The number of people starting an apprenticeship with the NHS has fallen by more than third over the last two years, FE Week can reveal.

Expanding the amount of NHS apprentices has been a top priority for the health secretary Jeremy Hunt (pictured above), since he pledged in 2016 to create a further 100,000 starts in the sector by 2020.

The NHS is also subject to a public-sector target, and needs to ensure at least 2.3 per cent of its workforce starts an apprenticeship every year.

It had to achieve 27,500 starts in 2017/18 alone to meet this target.

But things have not gone to plan, with just 12,611 apprenticeship starts last year – 36 per cent down on the 19,820 in 2015/16.

Robert Halfon

The new figure equates to just one per cent of the NHS’ 1,205,814 workforce – meaning it fell way short the government’s public-sector target.

Robert Halfon, the chair of the Commons education committee, which held a recent hearing on the topic, said the government “urgently needs to do more to boost the number of healthcare apprentices at all levels if we are to tackle the skills shortage in the NHS”.

“I’ve spoken in Parliament of the need to expand the number of nursing apprenticeships and the education committee will examine this issue with the Department for Education and the Department of Health and Social Care (DHSC),” he added.

NHS apprenticeship starts have been in steep decline over the past three years.

The 19,820 achieved in 2015/16 fell by more than a fifth to 15,532 in 2016/17. Its 2017/18 figure of 12,611 represents a 19-per-cent fall on the previous year.

A spokesperson for Health Education England (HEE) said the drop is “as a result of NHS organisations taking the time to implement and adapt to the new apprenticeship reforms and systems introduced in May 2017”.

The DHSC said it is working directly with employers to make sure the NHS is in the best position to meet the public-sector target, but did not acknowledge Mr Hunt’s 100,000 starts pledge.

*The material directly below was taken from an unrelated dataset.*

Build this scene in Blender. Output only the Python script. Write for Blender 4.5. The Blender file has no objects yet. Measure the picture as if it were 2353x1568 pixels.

HEE is “leading the development” of a number of new health-related apprenticeship standards. As of May, 21 new standards are ready for delivery and a further 29 are in development.

One example of an NHS apprenticeship is the associate ambulance practitioner standard, which involves “responding to 999 and urgent calls, and providing emergency care for people as part of an ambulance crew”.

The government hopes degree apprenticeships will help nursing shortages across the country. It wants more trainees to enter the profession, as they receive wages while they train rather than having to pay towards the traditional degree route.

Without the flexibility in the levy, to be blunt, we are not going to get there

FE Week reported earlier this year that the majority of NHS trusts in England plan to spend their apprenticeship levy cash within the allotted timeframe – even though most have been frustrated by the policy’s “inflexibility”.

But NHS leaders have since warned its starts target will be missed without urgent reform.

“Without the flexibility in the levy, to be blunt, we are not going to get there,” Danny Mortimer, the chief executive of NHS Employers, told the Commons education committee.

He said the NHS needs longer than the standard two years to use up the £200 million apprenticeship levy payments it is shelling out annually.

Apprenticeships are a “very expensive way of training a nurse” and current Department for Education policy does not “accept the difference between a nursing degree apprenticeship and other degree apprenticeships”.

Nursing degree apprenticeships cost an additional £35,000 or £40,000 per student every year over their four-year duration.

The government’s 2.3-per-cent apprenticeships target applies public bodies with 250 or more employees and covers the period April 1 to March 31 each year.

It’s an average target across the years 2017/18 to 2020/21 to “give flexibility to organisations to manage peaks and troughs in recruitment”.